-- EXERCISE OBJECTIVE --
Repeat everything from the line holding "b.box((-3.0,y+.07,1.2),(.025,.136,3.9),'wood_dark');y+=.14" to the line holding "b.mesh(vs,fs,'grey_plastic');b.obj('plastic_tarp',smooth=True)", inclusive, exactly. Leave out the rest.

● ● ● ● ●

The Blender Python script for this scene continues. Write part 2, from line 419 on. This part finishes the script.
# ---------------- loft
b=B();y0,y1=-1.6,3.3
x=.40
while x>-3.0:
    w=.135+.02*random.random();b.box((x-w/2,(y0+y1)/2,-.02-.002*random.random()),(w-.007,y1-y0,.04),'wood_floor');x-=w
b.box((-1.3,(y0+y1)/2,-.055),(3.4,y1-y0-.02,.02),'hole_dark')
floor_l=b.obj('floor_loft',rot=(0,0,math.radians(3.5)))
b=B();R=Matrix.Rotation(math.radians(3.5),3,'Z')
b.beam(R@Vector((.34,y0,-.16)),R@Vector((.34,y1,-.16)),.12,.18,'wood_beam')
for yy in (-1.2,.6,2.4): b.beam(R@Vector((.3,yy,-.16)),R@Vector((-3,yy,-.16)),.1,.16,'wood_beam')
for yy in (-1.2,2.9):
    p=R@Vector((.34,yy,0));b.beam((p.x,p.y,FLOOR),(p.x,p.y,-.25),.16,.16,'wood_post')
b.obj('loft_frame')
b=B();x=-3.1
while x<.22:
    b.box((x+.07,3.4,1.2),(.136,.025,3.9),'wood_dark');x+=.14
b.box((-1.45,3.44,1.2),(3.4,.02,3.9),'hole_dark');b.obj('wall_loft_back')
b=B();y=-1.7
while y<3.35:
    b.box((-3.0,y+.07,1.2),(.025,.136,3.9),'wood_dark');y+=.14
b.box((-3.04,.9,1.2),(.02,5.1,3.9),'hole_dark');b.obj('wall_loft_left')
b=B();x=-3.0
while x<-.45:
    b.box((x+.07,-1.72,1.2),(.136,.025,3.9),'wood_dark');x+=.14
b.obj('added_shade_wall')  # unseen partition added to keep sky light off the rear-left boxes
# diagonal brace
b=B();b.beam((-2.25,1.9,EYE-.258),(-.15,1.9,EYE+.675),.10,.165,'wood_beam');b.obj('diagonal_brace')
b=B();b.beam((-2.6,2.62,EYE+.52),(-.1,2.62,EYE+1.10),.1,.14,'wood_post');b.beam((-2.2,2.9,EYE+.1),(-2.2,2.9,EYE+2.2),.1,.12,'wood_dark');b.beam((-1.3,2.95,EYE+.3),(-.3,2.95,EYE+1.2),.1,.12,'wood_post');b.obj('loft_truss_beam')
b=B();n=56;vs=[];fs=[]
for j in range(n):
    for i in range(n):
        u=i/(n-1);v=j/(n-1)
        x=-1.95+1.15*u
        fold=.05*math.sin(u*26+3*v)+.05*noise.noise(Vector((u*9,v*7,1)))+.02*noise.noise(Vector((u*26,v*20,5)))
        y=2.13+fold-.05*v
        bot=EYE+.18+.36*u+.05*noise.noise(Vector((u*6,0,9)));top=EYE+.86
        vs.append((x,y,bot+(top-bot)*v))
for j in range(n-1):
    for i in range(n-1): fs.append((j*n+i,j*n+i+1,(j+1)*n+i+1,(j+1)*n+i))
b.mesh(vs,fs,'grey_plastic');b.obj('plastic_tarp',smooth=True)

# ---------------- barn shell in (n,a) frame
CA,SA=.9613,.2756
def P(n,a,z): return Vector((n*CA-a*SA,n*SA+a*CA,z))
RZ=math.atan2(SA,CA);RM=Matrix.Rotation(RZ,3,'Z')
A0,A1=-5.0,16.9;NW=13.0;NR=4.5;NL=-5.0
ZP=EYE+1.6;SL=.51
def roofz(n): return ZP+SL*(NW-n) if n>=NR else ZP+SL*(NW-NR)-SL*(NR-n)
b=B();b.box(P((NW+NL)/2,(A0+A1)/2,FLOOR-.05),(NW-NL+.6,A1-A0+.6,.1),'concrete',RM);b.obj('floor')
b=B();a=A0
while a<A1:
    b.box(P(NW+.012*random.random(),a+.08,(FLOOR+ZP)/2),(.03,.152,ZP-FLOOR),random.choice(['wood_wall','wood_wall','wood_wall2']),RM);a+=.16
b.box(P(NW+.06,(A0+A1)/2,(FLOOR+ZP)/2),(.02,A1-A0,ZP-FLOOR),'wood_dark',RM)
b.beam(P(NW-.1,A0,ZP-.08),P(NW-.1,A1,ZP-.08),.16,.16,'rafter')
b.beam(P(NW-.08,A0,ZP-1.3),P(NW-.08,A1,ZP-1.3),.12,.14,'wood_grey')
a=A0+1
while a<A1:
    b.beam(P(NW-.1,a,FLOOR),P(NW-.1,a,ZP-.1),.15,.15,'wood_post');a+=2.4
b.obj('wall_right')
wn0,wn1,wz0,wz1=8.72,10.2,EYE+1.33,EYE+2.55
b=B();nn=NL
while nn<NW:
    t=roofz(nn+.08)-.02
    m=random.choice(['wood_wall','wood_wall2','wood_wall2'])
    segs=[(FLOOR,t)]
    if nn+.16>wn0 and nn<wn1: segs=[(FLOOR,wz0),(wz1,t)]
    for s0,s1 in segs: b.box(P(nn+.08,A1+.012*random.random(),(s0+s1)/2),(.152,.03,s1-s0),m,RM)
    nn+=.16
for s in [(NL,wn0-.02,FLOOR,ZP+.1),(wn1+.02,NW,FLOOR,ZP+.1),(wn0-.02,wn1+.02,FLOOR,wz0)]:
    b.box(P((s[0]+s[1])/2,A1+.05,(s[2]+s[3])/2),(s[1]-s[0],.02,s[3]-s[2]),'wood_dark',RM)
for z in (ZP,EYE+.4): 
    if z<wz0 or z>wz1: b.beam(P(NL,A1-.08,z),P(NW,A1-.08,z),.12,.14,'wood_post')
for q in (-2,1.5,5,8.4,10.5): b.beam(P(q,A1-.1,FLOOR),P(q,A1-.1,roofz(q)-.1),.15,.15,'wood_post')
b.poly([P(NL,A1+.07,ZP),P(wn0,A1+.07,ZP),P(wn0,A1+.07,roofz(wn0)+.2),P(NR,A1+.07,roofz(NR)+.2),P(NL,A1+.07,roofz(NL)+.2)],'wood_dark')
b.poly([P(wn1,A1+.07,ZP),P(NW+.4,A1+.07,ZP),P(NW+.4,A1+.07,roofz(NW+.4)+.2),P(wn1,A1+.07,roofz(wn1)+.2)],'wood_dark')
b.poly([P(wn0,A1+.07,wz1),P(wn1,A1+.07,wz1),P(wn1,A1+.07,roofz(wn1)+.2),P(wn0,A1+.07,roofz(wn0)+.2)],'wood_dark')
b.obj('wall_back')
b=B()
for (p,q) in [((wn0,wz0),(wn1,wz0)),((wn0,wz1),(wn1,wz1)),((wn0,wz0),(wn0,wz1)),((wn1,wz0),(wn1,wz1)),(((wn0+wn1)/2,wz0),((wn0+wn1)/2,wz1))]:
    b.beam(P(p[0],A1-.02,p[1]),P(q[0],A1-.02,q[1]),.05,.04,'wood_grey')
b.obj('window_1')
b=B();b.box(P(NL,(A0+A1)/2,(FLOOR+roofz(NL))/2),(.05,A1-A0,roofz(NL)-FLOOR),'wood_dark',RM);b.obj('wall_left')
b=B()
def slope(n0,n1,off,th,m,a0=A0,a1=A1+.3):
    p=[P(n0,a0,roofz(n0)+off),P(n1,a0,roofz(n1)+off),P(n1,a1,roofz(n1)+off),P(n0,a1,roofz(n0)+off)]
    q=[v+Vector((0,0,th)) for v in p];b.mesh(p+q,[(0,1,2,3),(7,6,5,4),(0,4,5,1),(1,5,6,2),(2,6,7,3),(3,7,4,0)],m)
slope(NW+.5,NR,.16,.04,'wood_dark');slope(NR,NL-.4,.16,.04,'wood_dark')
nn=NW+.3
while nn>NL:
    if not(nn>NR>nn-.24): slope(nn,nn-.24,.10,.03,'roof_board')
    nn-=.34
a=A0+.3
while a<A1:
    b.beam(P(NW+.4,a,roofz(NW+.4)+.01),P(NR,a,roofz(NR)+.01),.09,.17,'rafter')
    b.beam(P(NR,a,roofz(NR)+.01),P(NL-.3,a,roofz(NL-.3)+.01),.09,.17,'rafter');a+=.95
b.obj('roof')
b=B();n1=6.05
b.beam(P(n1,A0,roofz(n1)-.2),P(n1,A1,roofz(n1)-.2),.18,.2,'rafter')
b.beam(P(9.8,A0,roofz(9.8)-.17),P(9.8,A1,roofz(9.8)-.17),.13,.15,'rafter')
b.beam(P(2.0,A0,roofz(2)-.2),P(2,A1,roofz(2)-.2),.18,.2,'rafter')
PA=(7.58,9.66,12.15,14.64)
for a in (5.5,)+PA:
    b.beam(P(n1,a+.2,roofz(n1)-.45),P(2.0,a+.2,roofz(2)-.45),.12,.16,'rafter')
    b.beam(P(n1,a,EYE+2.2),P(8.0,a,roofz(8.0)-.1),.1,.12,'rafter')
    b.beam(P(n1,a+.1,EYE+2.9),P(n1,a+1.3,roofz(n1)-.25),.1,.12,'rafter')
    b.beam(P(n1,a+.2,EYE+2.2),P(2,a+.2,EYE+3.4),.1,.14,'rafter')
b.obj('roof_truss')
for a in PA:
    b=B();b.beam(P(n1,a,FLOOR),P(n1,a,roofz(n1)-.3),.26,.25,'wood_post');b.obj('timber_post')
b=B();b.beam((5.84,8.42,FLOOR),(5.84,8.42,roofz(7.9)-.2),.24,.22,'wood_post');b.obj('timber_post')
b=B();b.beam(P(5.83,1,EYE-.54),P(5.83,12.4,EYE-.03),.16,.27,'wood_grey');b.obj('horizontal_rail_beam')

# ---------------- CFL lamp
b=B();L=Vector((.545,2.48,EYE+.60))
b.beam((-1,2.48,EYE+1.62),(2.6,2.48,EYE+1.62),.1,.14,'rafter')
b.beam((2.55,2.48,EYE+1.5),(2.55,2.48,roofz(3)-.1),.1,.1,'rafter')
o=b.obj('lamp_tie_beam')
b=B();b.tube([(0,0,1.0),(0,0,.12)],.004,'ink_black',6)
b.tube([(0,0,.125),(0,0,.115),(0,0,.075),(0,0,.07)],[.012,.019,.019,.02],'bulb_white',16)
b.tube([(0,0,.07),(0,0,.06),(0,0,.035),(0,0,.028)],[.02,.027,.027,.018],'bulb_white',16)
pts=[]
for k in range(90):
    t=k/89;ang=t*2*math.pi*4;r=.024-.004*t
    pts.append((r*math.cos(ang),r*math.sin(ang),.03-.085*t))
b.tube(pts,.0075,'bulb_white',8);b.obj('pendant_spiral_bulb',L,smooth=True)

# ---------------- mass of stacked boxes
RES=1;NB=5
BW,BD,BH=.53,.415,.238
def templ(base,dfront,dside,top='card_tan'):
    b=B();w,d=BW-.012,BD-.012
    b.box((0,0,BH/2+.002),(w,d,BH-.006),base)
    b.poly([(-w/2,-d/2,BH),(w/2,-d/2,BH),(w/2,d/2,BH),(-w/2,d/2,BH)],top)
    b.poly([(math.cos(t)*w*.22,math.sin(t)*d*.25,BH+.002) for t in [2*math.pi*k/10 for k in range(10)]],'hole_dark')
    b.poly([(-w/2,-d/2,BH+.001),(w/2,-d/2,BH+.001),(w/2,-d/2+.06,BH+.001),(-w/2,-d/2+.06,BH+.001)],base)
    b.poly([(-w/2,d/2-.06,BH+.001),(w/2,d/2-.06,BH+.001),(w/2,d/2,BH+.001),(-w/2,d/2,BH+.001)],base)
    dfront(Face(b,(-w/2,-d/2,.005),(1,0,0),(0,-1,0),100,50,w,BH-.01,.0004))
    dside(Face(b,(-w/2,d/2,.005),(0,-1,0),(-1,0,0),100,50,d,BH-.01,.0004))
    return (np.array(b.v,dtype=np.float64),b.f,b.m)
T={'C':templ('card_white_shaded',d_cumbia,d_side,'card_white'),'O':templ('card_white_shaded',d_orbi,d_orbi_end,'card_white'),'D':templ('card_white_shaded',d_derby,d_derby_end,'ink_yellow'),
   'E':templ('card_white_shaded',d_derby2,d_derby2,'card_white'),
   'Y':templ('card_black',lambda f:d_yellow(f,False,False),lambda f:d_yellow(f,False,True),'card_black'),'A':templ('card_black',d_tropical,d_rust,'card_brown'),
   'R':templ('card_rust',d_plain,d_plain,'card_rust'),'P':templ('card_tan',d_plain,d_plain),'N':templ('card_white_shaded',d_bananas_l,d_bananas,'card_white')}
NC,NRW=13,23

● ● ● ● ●

-- COMPLETE ANSWER --
    b.box((-3.0,y+.07,1.2),(.025,.136,3.9),'wood_dark');y+=.14
b.box((-3.04,.9,1.2),(.02,5.1,3.9),'hole_dark');b.obj('wall_loft_left')
b=B();x=-3.0
while x<-.45:
    b.box((x+.07,-1.72,1.2),(.136,.025,3.9),'wood_dark');x+=.14
b.obj('added_shade_wall')  # unseen partition added to keep sky light off the rear-left boxes
# diagonal brace
b=B();b.beam((-2.25,1.9,EYE-.258),(-.15,1.9,EYE+.675),.10,.165,'wood_beam');b.obj('diagonal_brace')
b=B();b.beam((-2.6,2.62,EYE+.52),(-.1,2.62,EYE+1.10),.1,.14,'wood_post');b.beam((-2.2,2.9,EYE+.1),(-2.2,2.9,EYE+2.2),.1,.12,'wood_dark');b.beam((-1.3,2.95,EYE+.3),(-.3,2.95,EYE+1.2),.1,.12,'wood_post');b.obj('loft_truss_beam')
b=B();n=56;vs=[];fs=[]
for j in range(n):
    for i in range(n):
        u=i/(n-1);v=j/(n-1)
        x=-1.95+1.15*u
        fold=.05*math.sin(u*26+3*v)+.05*noise.noise(Vector((u*9,v*7,1)))+.02*noise.noise(Vector((u*26,v*20,5)))
        y=2.13+fold-.05*v
        bot=EYE+.18+.36*u+.05*noise.noise(Vector((u*6,0,9)));top=EYE+.86
        vs.append((x,y,bot+(top-bot)*v))
for j in range(n-1):
    for i in range(n-1): fs.append((j*n+i,j*n+i+1,(j+1)*n+i+1,(j+1)*n+i))
b.mesh(vs,fs,'grey_plastic');b.obj('plastic_tarp',smooth=True)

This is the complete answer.